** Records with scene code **
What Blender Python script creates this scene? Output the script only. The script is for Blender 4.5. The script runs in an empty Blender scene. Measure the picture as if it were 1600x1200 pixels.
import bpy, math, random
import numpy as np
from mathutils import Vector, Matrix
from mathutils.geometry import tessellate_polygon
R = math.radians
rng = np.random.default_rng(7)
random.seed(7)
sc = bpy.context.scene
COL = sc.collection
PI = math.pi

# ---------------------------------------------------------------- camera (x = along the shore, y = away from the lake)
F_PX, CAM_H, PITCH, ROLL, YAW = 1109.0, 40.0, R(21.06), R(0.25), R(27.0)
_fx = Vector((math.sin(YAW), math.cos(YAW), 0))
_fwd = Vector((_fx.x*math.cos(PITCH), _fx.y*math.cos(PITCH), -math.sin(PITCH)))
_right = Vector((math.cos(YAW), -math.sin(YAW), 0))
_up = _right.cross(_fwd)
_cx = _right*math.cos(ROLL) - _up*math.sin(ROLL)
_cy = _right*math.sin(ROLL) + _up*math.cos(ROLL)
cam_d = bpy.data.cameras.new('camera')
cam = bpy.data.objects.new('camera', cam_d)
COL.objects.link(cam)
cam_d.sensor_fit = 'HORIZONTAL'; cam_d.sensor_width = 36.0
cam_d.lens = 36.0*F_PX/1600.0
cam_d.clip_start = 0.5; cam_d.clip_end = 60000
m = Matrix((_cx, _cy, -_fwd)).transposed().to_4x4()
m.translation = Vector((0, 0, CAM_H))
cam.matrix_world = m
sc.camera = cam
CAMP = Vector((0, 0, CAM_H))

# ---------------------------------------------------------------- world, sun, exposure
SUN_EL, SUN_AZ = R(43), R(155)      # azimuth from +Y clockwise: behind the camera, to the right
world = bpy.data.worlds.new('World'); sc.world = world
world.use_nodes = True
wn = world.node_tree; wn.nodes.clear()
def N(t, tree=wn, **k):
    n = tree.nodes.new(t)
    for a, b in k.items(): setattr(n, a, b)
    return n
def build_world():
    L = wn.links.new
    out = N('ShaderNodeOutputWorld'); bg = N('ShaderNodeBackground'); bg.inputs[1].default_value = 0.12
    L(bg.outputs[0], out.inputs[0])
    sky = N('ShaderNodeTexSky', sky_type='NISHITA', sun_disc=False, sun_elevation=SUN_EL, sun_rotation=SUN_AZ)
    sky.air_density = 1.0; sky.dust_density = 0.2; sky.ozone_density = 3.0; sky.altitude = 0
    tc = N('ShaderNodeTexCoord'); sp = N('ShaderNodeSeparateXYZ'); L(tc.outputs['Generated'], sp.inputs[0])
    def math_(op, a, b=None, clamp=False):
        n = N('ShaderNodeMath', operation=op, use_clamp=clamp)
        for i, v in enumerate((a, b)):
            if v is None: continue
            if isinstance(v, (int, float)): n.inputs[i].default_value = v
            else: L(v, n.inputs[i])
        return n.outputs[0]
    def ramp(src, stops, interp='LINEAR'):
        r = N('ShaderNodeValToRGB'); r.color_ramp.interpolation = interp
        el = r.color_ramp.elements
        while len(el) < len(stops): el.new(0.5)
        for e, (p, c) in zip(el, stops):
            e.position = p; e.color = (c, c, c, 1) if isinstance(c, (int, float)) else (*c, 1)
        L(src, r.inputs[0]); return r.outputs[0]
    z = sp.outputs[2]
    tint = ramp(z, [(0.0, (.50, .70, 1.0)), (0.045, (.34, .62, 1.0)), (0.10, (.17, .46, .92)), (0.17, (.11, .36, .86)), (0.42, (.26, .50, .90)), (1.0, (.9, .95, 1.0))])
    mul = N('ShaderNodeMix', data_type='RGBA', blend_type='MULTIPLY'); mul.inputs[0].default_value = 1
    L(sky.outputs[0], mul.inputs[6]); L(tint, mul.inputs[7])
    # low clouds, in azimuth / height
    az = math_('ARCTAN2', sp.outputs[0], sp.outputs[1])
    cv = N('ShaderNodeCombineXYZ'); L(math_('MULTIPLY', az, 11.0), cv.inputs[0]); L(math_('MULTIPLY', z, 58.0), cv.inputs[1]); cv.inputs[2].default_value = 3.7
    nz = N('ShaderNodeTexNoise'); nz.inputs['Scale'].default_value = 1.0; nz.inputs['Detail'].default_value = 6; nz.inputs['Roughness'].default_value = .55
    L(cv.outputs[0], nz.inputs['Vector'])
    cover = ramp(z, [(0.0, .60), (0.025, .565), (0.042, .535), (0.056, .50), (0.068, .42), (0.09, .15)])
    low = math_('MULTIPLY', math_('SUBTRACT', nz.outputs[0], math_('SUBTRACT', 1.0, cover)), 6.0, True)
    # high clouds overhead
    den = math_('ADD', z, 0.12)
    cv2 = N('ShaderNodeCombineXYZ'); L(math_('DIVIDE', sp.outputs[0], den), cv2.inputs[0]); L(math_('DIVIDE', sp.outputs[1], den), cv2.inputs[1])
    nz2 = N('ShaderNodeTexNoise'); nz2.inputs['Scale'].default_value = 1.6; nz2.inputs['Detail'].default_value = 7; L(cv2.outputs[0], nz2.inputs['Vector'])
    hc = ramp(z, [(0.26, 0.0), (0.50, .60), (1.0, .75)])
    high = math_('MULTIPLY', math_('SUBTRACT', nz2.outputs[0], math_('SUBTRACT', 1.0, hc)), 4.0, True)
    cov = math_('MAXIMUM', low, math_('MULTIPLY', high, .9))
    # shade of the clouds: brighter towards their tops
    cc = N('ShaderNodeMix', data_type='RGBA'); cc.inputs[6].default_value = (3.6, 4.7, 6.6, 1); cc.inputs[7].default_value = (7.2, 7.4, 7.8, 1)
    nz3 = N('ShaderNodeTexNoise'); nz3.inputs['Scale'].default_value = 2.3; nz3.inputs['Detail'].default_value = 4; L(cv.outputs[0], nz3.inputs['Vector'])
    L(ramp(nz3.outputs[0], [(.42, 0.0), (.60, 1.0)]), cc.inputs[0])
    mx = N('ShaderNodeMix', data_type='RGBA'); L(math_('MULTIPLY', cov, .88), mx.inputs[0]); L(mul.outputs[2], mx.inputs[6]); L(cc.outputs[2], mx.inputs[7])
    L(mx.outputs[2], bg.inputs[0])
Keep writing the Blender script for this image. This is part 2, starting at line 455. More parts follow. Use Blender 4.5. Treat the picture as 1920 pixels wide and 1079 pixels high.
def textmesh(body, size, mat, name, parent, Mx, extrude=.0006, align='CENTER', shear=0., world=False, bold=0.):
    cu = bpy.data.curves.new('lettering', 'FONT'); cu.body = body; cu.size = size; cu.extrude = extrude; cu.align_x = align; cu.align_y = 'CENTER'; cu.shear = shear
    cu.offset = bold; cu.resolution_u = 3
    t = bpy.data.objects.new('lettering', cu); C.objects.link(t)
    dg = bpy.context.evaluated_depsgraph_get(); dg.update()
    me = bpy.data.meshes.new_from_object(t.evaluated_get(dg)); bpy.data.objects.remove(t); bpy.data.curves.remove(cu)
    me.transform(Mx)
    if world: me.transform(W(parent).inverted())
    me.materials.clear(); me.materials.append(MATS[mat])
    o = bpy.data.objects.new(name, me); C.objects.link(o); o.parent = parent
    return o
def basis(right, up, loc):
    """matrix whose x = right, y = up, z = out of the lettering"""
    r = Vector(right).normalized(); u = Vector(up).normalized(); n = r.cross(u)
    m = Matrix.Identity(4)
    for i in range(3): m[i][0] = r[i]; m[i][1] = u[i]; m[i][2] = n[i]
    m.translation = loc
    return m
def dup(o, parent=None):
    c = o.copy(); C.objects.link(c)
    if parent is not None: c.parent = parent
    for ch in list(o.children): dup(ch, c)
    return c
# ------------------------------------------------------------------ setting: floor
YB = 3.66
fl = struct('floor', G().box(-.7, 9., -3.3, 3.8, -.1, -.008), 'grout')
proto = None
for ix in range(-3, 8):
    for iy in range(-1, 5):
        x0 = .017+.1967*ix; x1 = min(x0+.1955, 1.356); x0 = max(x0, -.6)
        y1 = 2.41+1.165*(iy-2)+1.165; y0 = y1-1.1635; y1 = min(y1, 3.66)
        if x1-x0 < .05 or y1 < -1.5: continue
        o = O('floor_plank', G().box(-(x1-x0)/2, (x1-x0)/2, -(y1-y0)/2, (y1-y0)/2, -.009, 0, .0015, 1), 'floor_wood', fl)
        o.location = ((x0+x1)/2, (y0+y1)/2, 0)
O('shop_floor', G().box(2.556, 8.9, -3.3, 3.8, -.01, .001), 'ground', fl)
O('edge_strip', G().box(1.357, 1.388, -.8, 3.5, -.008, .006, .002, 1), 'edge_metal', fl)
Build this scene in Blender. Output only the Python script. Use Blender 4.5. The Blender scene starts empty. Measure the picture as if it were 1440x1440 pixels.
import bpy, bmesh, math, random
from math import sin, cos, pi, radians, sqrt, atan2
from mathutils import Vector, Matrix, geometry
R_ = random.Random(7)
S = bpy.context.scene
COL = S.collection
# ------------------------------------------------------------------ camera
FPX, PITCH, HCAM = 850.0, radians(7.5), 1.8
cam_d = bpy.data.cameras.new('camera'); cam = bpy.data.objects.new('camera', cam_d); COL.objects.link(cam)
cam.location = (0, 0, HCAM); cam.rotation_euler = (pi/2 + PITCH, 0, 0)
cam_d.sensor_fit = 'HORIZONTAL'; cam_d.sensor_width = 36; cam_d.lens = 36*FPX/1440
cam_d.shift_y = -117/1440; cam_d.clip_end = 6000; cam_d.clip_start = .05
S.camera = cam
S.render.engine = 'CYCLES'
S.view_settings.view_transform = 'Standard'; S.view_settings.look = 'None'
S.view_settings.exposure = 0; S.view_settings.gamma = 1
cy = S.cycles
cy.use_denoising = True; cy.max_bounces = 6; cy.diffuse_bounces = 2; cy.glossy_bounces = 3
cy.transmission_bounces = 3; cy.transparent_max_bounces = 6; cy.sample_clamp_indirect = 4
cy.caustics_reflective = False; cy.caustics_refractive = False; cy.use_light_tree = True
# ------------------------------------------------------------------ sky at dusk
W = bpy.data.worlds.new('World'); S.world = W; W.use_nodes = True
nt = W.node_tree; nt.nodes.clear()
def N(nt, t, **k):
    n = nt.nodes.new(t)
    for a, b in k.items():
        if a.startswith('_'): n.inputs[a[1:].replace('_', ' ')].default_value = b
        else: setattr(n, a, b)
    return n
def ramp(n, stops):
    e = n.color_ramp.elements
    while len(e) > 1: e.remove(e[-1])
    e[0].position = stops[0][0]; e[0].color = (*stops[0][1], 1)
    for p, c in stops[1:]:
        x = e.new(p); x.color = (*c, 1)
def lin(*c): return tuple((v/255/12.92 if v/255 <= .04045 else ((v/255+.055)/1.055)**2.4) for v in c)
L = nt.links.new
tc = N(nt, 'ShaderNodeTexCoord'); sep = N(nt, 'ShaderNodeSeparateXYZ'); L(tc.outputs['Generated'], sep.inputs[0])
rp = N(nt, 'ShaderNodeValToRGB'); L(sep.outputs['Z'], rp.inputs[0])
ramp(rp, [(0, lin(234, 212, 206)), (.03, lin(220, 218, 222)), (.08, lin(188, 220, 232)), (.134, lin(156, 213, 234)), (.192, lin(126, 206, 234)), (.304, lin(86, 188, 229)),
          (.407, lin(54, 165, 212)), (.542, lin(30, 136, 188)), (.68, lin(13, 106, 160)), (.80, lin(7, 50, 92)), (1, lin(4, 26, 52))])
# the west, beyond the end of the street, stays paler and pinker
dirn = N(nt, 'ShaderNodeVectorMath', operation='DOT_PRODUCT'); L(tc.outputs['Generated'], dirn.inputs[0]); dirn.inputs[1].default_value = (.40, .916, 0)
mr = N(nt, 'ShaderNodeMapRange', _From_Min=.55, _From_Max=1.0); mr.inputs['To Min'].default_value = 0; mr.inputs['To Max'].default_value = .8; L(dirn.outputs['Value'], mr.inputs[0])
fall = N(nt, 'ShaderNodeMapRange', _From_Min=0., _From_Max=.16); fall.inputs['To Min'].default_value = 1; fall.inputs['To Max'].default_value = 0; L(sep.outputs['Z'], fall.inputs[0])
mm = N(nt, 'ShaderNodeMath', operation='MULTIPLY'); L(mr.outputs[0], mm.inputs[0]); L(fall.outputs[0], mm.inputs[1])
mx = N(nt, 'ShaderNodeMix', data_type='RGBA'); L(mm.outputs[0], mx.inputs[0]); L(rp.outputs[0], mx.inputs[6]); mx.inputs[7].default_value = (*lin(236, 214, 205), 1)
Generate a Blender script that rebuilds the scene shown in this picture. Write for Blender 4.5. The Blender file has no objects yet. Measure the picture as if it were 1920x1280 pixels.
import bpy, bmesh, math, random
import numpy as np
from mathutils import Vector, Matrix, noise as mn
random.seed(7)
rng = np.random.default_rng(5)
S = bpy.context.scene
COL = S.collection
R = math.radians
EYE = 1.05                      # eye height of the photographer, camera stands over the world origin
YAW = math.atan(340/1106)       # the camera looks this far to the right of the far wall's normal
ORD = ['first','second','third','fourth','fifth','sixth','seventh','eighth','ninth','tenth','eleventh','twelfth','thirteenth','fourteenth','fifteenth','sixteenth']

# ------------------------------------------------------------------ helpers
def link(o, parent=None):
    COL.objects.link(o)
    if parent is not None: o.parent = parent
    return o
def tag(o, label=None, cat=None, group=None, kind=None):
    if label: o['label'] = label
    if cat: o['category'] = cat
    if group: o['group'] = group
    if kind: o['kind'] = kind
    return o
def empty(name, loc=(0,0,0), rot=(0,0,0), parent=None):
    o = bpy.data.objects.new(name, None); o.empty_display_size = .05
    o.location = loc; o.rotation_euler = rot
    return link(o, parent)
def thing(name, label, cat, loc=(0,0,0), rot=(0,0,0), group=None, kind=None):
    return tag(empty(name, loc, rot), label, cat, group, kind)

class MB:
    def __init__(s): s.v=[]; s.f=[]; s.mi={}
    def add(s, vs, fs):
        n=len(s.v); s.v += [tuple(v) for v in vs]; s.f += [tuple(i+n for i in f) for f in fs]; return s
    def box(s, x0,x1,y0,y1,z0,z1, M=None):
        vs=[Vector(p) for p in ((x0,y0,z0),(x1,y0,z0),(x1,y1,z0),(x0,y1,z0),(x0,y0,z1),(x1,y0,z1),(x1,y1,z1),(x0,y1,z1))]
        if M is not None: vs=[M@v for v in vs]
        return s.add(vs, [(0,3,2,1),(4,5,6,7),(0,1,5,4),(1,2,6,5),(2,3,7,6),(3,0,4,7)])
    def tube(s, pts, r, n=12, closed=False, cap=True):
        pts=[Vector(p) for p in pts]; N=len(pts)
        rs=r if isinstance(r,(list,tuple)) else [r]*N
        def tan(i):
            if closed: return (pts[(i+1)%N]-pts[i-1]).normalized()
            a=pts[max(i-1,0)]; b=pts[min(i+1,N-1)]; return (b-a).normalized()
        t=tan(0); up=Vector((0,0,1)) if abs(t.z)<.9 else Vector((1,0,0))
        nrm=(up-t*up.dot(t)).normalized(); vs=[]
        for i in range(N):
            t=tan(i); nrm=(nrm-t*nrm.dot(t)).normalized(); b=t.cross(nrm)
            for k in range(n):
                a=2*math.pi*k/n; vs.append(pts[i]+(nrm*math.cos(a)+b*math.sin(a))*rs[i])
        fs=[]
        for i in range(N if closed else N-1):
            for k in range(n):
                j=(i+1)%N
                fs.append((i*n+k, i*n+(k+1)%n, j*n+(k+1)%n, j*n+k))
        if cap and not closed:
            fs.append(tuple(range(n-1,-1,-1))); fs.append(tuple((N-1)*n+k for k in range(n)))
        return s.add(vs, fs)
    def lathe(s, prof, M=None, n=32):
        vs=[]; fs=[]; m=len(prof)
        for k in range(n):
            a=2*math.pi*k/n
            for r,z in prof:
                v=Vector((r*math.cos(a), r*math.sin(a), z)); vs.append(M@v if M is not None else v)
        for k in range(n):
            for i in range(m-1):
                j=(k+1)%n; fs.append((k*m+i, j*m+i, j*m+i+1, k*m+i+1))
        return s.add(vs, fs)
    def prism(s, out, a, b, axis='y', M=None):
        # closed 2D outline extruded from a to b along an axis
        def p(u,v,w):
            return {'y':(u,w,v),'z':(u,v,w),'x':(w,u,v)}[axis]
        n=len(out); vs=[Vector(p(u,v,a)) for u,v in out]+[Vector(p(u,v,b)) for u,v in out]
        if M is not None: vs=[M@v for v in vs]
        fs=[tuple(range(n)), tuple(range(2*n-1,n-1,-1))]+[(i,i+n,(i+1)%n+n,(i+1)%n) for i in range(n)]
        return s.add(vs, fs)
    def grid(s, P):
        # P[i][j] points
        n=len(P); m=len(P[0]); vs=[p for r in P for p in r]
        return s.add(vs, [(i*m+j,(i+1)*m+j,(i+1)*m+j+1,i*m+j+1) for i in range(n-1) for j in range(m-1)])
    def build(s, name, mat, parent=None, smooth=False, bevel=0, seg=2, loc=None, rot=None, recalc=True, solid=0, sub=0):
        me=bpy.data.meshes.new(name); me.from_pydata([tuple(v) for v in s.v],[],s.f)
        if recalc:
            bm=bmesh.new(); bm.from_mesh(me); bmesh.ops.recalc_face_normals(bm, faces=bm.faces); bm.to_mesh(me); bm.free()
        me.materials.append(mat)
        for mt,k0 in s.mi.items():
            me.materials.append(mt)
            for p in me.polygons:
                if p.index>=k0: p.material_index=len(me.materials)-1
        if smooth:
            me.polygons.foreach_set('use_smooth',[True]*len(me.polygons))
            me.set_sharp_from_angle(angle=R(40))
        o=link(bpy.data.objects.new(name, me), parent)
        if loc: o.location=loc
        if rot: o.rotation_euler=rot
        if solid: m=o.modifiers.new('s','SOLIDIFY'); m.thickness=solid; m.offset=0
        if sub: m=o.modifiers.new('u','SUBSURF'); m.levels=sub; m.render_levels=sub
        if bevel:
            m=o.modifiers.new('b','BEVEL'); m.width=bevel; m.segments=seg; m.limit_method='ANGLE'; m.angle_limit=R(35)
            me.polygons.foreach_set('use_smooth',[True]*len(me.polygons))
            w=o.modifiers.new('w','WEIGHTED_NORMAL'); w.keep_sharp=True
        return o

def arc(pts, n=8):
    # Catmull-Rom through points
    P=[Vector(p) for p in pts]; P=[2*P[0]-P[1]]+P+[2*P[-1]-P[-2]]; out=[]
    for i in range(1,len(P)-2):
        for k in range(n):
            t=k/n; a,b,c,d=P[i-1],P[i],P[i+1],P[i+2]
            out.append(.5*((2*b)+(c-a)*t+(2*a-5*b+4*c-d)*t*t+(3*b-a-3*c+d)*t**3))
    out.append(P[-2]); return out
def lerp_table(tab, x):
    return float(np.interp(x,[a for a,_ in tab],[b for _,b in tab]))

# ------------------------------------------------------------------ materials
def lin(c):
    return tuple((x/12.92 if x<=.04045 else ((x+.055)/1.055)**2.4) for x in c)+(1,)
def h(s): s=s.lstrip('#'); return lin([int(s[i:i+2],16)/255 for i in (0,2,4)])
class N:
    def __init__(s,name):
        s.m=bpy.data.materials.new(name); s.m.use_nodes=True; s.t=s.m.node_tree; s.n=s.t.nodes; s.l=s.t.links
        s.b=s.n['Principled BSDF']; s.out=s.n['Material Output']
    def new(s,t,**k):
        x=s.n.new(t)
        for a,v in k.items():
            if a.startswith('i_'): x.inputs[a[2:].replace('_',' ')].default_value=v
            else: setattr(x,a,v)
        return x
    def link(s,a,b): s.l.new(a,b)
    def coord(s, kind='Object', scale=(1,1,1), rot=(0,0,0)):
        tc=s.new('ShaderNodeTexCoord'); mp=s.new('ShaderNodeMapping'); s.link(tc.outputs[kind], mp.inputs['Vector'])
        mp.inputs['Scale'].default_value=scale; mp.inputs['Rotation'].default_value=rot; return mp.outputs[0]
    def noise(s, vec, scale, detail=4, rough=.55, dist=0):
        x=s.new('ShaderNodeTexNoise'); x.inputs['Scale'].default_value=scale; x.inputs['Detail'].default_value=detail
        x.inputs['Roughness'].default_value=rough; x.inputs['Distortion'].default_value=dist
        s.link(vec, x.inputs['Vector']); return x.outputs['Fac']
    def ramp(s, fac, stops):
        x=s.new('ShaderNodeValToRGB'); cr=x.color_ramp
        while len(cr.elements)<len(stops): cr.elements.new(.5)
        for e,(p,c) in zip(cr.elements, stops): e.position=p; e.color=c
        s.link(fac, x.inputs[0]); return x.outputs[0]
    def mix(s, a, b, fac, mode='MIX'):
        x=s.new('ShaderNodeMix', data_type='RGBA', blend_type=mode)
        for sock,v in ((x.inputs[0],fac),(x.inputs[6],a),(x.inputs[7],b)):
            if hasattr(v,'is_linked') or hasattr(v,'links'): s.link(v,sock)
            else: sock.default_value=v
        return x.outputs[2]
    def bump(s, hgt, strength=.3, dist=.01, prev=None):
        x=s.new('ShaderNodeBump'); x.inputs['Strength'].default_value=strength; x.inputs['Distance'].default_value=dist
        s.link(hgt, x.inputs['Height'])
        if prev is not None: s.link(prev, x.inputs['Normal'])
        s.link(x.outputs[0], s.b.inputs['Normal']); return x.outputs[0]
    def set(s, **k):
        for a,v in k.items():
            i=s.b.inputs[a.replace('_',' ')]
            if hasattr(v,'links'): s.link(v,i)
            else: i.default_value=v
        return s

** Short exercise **
Give back the listing exactly, please, from its first line to the line containing "PI = math.pi", inclusive, and nothing past that line.

** Solution for this exercise **
What Blender Python script creates this scene? Output the script only. The script is for Blender 4.5. The script runs in an empty Blender scene. Measure the picture as if it were 1600x1200 pixels.
import bpy, math, random
import numpy as np
from mathutils import Vector, Matrix
from mathutils.geometry import tessellate_polygon
R = math.radians
rng = np.random.default_rng(7)
random.seed(7)
sc = bpy.context.scene
COL = sc.collection
PI = math.pi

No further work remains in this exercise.